DIRECTIONS
Take the lines of the data below from the very first through the line containing "b.build('sheets', m_paper, stk)" and output them exactly, pictures excluded.

MATERIAL
┏━━

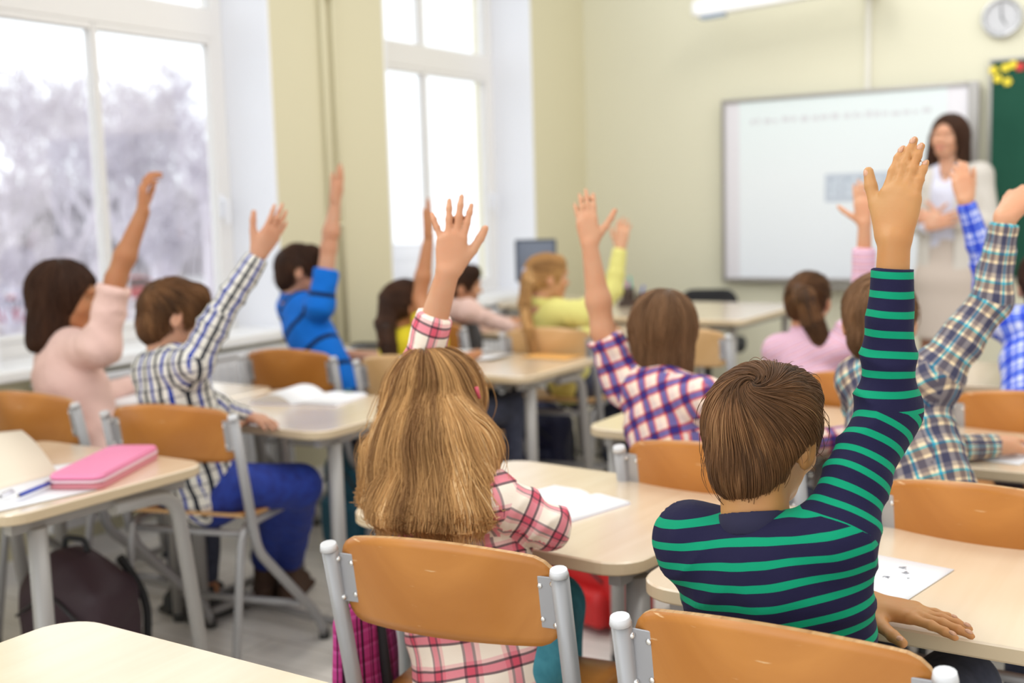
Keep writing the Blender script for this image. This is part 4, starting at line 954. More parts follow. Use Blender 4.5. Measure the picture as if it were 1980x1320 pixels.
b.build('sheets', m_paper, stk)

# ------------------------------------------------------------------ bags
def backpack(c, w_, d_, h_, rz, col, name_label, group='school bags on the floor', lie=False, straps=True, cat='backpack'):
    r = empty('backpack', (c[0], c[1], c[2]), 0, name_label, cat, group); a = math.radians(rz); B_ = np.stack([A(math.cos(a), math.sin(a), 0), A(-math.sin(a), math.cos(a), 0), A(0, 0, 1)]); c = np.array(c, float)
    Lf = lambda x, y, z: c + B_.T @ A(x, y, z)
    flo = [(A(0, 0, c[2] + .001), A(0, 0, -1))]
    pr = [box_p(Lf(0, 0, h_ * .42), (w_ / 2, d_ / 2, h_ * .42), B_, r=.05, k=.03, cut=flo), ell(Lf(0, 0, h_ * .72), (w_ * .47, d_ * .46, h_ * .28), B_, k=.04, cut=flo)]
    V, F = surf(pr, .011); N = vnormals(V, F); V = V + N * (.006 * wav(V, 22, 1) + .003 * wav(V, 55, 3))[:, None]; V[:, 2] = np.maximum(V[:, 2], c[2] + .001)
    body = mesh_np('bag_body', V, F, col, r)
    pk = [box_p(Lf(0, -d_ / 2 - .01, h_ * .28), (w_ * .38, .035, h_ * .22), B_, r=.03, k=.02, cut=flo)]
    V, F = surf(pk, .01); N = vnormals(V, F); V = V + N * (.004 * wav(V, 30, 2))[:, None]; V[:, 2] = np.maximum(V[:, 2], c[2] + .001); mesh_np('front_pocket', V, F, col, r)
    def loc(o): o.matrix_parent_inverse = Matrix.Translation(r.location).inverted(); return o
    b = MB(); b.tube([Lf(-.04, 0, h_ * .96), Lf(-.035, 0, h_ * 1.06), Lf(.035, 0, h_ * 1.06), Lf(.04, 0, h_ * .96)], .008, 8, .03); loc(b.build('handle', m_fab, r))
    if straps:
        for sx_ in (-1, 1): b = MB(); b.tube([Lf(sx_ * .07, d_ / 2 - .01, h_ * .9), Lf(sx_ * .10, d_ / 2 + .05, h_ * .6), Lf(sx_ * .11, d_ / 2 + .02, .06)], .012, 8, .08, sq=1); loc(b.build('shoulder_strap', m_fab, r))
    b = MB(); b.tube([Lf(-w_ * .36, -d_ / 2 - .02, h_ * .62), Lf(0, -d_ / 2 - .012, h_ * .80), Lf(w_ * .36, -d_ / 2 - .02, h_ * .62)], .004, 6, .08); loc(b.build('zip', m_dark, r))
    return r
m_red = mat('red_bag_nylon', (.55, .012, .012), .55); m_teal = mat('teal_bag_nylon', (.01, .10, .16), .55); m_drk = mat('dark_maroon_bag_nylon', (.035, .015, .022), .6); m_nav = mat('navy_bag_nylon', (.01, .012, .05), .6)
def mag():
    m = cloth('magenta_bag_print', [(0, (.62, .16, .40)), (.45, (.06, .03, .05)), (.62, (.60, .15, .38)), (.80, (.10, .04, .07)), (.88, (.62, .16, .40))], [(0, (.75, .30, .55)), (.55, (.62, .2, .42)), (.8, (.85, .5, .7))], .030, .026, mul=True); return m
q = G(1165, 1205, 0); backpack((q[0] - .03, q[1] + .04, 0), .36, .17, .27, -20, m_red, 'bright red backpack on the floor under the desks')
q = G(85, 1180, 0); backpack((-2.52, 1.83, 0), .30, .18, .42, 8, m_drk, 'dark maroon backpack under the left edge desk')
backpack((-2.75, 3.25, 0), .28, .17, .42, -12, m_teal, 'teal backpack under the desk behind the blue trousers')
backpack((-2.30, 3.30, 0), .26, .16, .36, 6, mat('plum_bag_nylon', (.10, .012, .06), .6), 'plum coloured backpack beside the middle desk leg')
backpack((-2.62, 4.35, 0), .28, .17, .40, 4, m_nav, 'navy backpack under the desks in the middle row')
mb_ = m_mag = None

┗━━

TASK RESPONSE
Keep writing the Blender script for this image. This is part 4, starting at line 954. More parts follow. Use Blender 4.5. Measure the picture as if it were 1980x1320 pixels.
b.build('sheets', m_paper, stk)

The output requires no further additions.